Communication et société
Raison technique, raison éthique et gouvernance démocratique
Les systèmes socio-techniques complexes ouvrent aujourd’hui des
possibilités inédites dans les divers champs de la technologie : génie
atomique, génie génétique, génie informatique.
La diffusion des
applications techniques de la science, généralement soustraites à la
discussion démocratique au profit de critères relevant souvent de
l’économie, est cependant susceptible de provoquer une crise dans
les rapports « science/société ».
Cette crise se traduit par l’émergence d’une situation problématique
qui révèle une incertitude et une ignorance à la fois dans les modes
de production des connaissances et des procédés, et dans les modes
de gouvernement des sociétés. Il importe donc de s’interroger sur la
capacité des systèmes de pouvoir et de décision à résoudre, selon les
exigences de la démocratie et de l’éthique, les problèmes posés par
le développement de véritables conflits de rationalités.
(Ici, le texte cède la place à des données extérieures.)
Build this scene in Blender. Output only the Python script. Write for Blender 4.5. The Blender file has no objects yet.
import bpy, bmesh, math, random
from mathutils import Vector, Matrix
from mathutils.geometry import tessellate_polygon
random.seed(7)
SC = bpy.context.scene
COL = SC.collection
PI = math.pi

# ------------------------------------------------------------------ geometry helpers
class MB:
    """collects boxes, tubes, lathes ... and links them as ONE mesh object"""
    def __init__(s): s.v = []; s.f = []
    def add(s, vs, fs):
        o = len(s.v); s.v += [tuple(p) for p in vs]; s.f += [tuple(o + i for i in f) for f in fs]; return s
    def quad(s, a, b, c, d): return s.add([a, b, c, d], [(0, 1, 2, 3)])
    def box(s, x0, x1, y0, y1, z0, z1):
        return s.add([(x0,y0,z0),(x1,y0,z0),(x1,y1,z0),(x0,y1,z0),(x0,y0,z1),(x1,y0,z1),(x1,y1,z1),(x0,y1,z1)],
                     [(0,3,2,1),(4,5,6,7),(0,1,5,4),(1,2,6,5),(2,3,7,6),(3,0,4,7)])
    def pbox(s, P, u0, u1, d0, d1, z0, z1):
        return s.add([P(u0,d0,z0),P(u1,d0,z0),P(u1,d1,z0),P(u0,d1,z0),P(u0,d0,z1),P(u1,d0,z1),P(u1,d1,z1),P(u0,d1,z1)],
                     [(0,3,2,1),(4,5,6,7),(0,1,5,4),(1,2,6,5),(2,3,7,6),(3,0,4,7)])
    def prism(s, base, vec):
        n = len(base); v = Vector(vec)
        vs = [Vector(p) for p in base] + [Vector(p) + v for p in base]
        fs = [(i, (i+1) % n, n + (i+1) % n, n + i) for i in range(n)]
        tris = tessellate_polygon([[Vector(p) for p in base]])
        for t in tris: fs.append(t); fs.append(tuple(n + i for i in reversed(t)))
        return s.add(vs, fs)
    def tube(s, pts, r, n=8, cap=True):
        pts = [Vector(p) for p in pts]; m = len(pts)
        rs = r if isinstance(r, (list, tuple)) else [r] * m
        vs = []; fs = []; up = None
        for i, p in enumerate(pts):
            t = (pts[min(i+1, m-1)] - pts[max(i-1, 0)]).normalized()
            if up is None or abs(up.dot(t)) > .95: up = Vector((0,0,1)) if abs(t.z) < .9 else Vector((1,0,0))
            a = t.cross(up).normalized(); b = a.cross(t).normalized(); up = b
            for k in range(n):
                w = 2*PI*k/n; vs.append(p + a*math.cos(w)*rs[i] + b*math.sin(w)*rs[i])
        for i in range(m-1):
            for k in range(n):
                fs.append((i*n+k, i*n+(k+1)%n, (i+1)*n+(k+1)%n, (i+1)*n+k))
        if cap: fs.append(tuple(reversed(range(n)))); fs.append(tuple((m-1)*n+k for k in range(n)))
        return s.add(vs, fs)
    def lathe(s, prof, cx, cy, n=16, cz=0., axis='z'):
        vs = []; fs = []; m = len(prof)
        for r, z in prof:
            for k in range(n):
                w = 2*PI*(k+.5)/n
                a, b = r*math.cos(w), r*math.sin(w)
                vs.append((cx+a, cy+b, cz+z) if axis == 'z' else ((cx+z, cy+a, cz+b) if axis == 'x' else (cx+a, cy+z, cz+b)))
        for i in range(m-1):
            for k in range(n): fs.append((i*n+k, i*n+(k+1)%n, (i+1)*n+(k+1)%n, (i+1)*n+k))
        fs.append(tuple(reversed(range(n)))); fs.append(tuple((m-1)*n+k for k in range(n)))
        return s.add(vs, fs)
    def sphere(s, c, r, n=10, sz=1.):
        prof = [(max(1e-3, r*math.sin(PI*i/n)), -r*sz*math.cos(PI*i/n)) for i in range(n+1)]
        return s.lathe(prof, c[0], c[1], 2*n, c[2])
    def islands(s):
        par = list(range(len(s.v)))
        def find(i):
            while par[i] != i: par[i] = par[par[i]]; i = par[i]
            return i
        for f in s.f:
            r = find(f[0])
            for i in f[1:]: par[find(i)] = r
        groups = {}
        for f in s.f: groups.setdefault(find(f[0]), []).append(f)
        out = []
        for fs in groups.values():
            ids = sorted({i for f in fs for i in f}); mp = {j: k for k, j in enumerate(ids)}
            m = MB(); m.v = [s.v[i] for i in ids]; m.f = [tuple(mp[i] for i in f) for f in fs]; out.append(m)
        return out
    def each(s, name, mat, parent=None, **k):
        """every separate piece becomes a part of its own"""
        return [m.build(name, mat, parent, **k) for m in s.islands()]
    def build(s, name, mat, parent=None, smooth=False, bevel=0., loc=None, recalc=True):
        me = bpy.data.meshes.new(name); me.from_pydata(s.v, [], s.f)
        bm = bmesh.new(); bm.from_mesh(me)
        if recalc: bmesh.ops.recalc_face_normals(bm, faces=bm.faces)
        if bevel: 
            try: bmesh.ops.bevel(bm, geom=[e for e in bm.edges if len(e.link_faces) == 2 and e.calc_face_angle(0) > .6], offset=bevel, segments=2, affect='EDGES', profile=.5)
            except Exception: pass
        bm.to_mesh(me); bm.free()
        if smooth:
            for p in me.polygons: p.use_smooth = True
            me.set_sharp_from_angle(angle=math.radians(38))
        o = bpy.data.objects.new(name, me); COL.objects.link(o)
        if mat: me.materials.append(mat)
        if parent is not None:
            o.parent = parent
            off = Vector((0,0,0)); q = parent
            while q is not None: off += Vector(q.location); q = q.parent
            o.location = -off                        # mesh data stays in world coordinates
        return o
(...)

L’enjeu de l’essor d’une rationalité fondée sur le calcul est bien la
capacité des sociétés à s’auto-réguler. L’auto-régulation sociale
suppose un rapport réflexif à l’émergence de l’action collective à
partir de comportements individuels déployés au sein d’institutions.
Pour la réflexion, il s’agit donc de déterminer plus précisément la
place de l’éthique dans un cadre de régulation, ainsi que le rapport
entre l’éthique et la rationalité.
Il convient de s’interroger sur un éventuel échec de la raison. La
rationalisation économique et administrative de l’existence se traduit
de plus en plus par la diffusion insidieuse de contraintes structurelles
et normatives puissantes. Ces contraintes résultent d’une véritable
organisation scientifique et technique. Elles créent une obligation
de conformité dans la pensée et la conduite qui n’est pas sans
conséquence sur la dynamique de la communication sociale.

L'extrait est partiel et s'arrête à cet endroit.